Existe un Dios y este Dios es Espíritu, pero dado que los seres humanos en general no saben cómo ejercitar su espíritu, ellos se preguntan: “¿Quién es Dios? y “¿Dónde está Dios?”. Estas preguntas son tan necias como las que se hace un hombre que, teniendo los ojos cerrados, cuestiona la existencia de los colores. No importa cuánto insista el hombre en creer y sentir que los colores no existen, los colores siguen existiendo. Dios está presente, pero no podemos usar nuestros ojos para verle, ni nuestros oídos para oírle, ni nuestra nariz para olerle, porque éstos son los órganos equivocados. El único órgano con el cual podemos dar sustantividad a Dios es nuestro espíritu. Juan 4:24 dice: “Dios es Espíritu; y los que le adoran, en espíritu y con veracidad es necesario que adoren”. Dado que Dios es Espíritu, si queremos adorarle, tenemos que adorarle con nuestro espíritu.
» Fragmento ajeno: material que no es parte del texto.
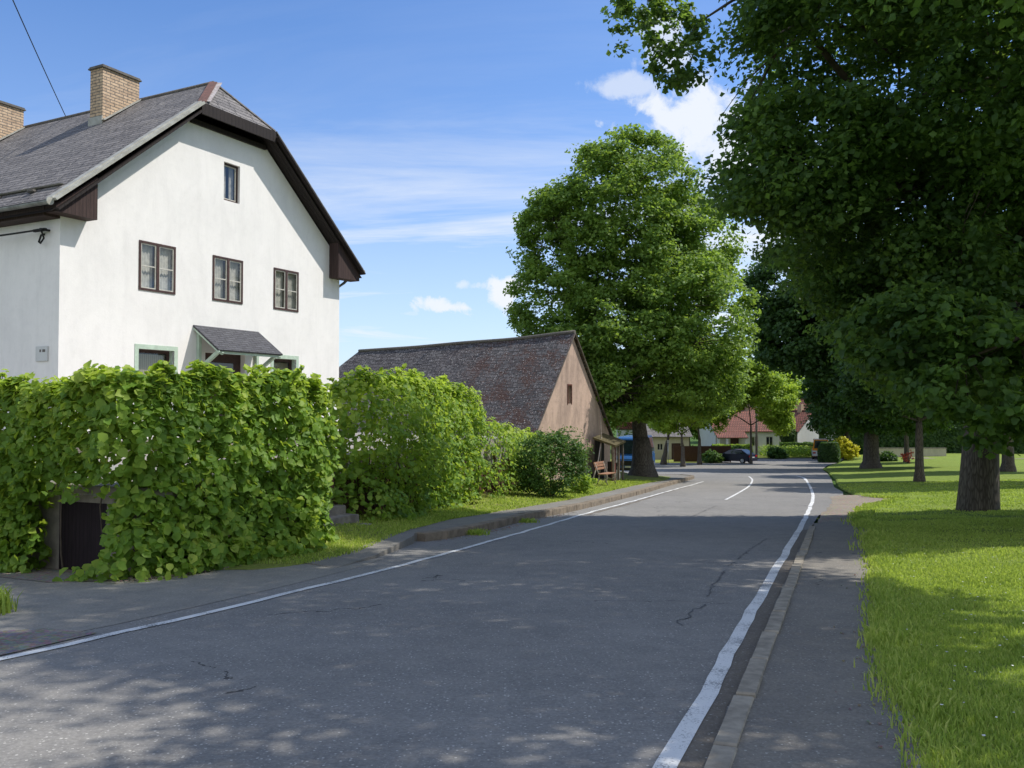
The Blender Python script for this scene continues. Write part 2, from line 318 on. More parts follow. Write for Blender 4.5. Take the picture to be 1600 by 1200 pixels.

Un día cuando una de mis hijas era muy pequeña, le di a ella una bebida dulce para que la bebiera. Pero, mientras se la bebía, algo del líquido entró en su nariz. Por consiguiente, en lugar de disfrutar la bebida, ella sufría. La razón de su padecimiento no fue la bebida misma; sino fue porque ella usó el órgano equivocado cuando trataba de beberla. De la misma manera, no podemos sentir a Dios directamente con nuestra alma, en especial con nuestra mente. Pese a este hecho, mucha gente usa únicamente su alma para considerar a Dios. Algunos que estudian ciencia dicen que ellos no pueden hallar ni contactar a Dios. Finalmente, quizás hasta digan que Dios no existe. Esto se debe a que usan el órgano equivocado —su alma—, y por eso no pueden hallar a Dios. Ya que Él no está en la esfera sicológica, no lo van a encontrar allí. Si estos mismos científicos se valieran de su espíritu para contactar a Dios, quien es Espíritu, ellos le podrían sentir. A fin de sentir la presencia de Dios, tenemos que usar el órgano apropiado; tenemos que usar nuestro espíritu.